Given problem:
Copy out the material below in full, but not its images.

Information supplied:
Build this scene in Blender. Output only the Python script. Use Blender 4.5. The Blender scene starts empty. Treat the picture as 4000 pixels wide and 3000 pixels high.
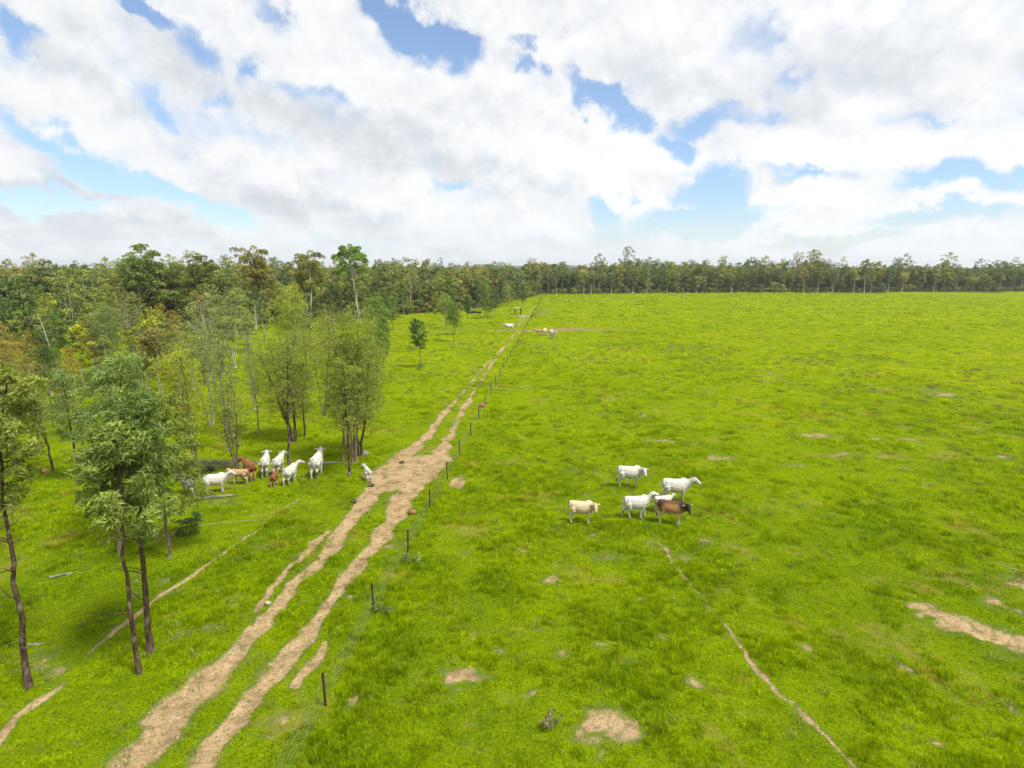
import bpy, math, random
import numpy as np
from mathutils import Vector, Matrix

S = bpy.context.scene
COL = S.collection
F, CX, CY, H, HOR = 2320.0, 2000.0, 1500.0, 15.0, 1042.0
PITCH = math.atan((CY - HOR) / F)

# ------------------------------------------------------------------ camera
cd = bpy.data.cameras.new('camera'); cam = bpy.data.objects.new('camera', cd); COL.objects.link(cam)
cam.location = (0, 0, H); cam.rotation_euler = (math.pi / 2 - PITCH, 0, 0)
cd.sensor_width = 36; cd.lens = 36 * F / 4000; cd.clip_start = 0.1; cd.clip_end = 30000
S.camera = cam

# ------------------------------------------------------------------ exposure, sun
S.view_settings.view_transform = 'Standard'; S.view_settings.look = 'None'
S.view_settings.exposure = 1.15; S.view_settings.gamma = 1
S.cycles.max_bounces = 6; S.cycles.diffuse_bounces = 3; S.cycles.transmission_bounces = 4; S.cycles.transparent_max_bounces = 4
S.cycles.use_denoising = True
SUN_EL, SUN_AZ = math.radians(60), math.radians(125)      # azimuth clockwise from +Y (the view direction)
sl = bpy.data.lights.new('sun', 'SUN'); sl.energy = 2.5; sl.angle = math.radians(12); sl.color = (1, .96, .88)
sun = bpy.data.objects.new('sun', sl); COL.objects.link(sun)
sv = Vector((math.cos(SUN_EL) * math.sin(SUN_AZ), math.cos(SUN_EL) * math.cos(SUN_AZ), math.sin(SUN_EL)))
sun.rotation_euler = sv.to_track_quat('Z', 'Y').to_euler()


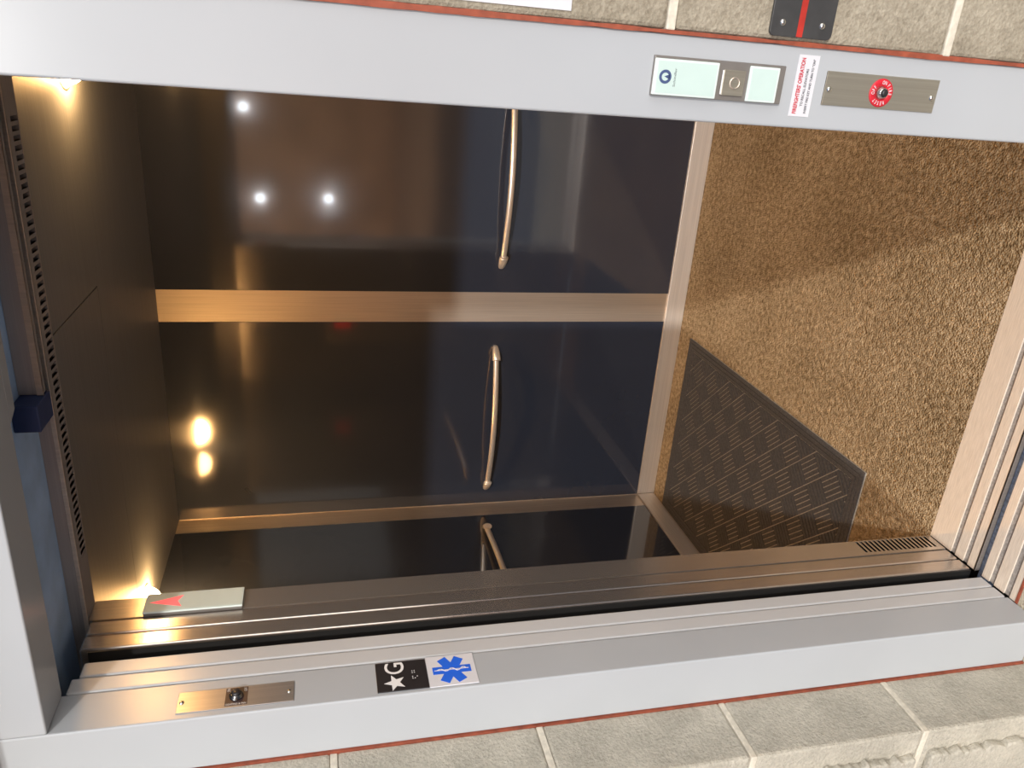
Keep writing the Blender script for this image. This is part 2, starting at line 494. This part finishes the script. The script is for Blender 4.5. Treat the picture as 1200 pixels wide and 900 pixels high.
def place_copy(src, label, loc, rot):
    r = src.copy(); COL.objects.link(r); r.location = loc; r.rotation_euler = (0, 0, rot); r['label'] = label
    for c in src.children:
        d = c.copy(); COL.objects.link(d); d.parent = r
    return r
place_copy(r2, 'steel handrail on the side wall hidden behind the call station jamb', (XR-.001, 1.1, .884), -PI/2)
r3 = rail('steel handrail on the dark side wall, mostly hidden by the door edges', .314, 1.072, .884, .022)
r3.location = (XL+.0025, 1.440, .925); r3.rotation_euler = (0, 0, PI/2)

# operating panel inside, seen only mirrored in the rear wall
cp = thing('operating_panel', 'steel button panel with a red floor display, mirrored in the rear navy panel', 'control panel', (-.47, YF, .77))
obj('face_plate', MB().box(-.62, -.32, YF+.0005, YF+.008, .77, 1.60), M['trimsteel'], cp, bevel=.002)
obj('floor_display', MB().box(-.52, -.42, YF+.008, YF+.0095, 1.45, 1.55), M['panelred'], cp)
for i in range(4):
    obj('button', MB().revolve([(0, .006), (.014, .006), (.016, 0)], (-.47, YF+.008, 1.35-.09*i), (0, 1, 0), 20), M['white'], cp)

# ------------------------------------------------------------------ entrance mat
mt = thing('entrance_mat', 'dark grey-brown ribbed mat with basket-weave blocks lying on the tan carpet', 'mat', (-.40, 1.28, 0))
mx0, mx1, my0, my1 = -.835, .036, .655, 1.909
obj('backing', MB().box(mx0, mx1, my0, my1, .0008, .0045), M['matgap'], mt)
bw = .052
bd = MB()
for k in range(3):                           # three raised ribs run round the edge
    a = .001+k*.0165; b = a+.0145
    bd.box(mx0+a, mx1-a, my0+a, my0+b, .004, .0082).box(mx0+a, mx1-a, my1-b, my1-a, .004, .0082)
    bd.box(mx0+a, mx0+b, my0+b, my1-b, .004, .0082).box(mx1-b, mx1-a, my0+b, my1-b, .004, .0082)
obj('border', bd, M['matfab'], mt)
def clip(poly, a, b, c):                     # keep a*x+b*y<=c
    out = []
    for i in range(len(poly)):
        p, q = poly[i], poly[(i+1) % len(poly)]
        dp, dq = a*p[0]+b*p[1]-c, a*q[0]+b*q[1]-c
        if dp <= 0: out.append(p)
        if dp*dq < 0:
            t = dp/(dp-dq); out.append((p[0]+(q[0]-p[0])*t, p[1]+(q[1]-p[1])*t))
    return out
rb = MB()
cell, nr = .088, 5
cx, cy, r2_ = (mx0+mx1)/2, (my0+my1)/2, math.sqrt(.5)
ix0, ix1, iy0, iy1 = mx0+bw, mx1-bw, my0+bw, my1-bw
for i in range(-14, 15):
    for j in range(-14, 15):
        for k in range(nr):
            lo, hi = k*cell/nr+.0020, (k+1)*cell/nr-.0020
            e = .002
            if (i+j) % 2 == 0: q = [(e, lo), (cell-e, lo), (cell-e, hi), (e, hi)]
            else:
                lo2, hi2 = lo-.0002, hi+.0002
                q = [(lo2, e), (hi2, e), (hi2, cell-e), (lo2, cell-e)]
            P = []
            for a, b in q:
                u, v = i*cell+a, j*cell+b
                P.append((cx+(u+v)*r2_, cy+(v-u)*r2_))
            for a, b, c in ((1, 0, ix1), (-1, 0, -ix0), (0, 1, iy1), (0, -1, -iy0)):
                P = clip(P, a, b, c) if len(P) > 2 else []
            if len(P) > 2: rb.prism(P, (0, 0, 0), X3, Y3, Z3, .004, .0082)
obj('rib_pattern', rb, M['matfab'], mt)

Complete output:
Build this scene in Blender. Output only the Python script. Use Blender 4.5. The Blender scene starts empty. Treat the picture as 4000 pixels wide and 3000 pixels high.
import bpy, math, random
import numpy as np
from mathutils import Vector, Matrix

S = bpy.context.scene
COL = S.collection
F, CX, CY, H, HOR = 2320.0, 2000.0, 1500.0, 15.0, 1042.0
PITCH = math.atan((CY - HOR) / F)

# ------------------------------------------------------------------ camera
cd = bpy.data.cameras.new('camera'); cam = bpy.data.objects.new('camera', cd); COL.objects.link(cam)
cam.location = (0, 0, H); cam.rotation_euler = (math.pi / 2 - PITCH, 0, 0)
cd.sensor_width = 36; cd.lens = 36 * F / 4000; cd.clip_start = 0.1; cd.clip_end = 30000
S.camera = cam

# ------------------------------------------------------------------ exposure, sun
S.view_settings.view_transform = 'Standard'; S.view_settings.look = 'None'
S.view_settings.exposure = 1.15; S.view_settings.gamma = 1
S.cycles.max_bounces = 6; S.cycles.diffuse_bounces = 3; S.cycles.transmission_bounces = 4; S.cycles.transparent_max_bounces = 4
S.cycles.use_denoising = True
SUN_EL, SUN_AZ = math.radians(60), math.radians(125)      # azimuth clockwise from +Y (the view direction)
sl = bpy.data.lights.new('sun', 'SUN'); sl.energy = 2.5; sl.angle = math.radians(12); sl.color = (1, .96, .88)
sun = bpy.data.objects.new('sun', sl); COL.objects.link(sun)
sv = Vector((math.cos(SUN_EL) * math.sin(SUN_AZ), math.cos(SUN_EL) * math.cos(SUN_AZ), math.sin(SUN_EL)))
sun.rotation_euler = sv.to_track_quat('Z', 'Y').to_euler()


Keep writing the Blender script for this image. This is part 2, starting at line 494. This part finishes the script. The script is for Blender 4.5. Treat the picture as 1200 pixels wide and 900 pixels high.
def place_copy(src, label, loc, rot):
    r = src.copy(); COL.objects.link(r); r.location = loc; r.rotation_euler = (0, 0, rot); r['label'] = label
    for c in src.children:
        d = c.copy(); COL.objects.link(d); d.parent = r
    return r
place_copy(r2, 'steel handrail on the side wall hidden behind the call station jamb', (XR-.001, 1.1, .884), -PI/2)
r3 = rail('steel handrail on the dark side wall, mostly hidden by the door edges', .314, 1.072, .884, .022)
r3.location = (XL+.0025, 1.440, .925); r3.rotation_euler = (0, 0, PI/2)

# operating panel inside, seen only mirrored in the rear wall
cp = thing('operating_panel', 'steel button panel with a red floor display, mirrored in the rear navy panel', 'control panel', (-.47, YF, .77))
obj('face_plate', MB().box(-.62, -.32, YF+.0005, YF+.008, .77, 1.60), M['trimsteel'], cp, bevel=.002)
obj('floor_display', MB().box(-.52, -.42, YF+.008, YF+.0095, 1.45, 1.55), M['panelred'], cp)
for i in range(4):
    obj('button', MB().revolve([(0, .006), (.014, .006), (.016, 0)], (-.47, YF+.008, 1.35-.09*i), (0, 1, 0), 20), M['white'], cp)

# ------------------------------------------------------------------ entrance mat
mt = thing('entrance_mat', 'dark grey-brown ribbed mat with basket-weave blocks lying on the tan carpet', 'mat', (-.40, 1.28, 0))
mx0, mx1, my0, my1 = -.835, .036, .655, 1.909
obj('backing', MB().box(mx0, mx1, my0, my1, .0008, .0045), M['matgap'], mt)
bw = .052
bd = MB()
for k in range(3):                           # three raised ribs run round the edge
    a = .001+k*.0165; b = a+.0145
    bd.box(mx0+a, mx1-a, my0+a, my0+b, .004, .0082).box(mx0+a, mx1-a, my1-b, my1-a, .004, .0082)
    bd.box(mx0+a, mx0+b, my0+b, my1-b, .004, .0082).box(mx1-b, mx1-a, my0+b, my1-b, .004, .0082)
obj('border', bd, M['matfab'], mt)
def clip(poly, a, b, c):                     # keep a*x+b*y<=c
    out = []
    for i in range(len(poly)):
        p, q = poly[i], poly[(i+1) % len(poly)]
        dp, dq = a*p[0]+b*p[1]-c, a*q[0]+b*q[1]-c
        if dp <= 0: out.append(p)
        if dp*dq < 0:
            t = dp/(dp-dq); out.append((p[0]+(q[0]-p[0])*t, p[1]+(q[1]-p[1])*t))
    return out
rb = MB()
cell, nr = .088, 5
cx, cy, r2_ = (mx0+mx1)/2, (my0+my1)/2, math.sqrt(.5)
ix0, ix1, iy0, iy1 = mx0+bw, mx1-bw, my0+bw, my1-bw
for i in range(-14, 15):
    for j in range(-14, 15):
        for k in range(nr):
            lo, hi = k*cell/nr+.0020, (k+1)*cell/nr-.0020
            e = .002
            if (i+j) % 2 == 0: q = [(e, lo), (cell-e, lo), (cell-e, hi), (e, hi)]
            else:
                lo2, hi2 = lo-.0002, hi+.0002
                q = [(lo2, e), (hi2, e), (hi2, cell-e), (lo2, cell-e)]
            P = []
            for a, b in q:
                u, v = i*cell+a, j*cell+b
                P.append((cx+(u+v)*r2_, cy+(v-u)*r2_))
            for a, b, c in ((1, 0, ix1), (-1, 0, -ix0), (0, 1, iy1), (0, -1, -iy0)):
                P = clip(P, a, b, c) if len(P) > 2 else []
            if len(P) > 2: rb.prism(P, (0, 0, 0), X3, Y3, Z3, .004, .0082)
obj('rib_pattern', rb, M['matfab'], mt)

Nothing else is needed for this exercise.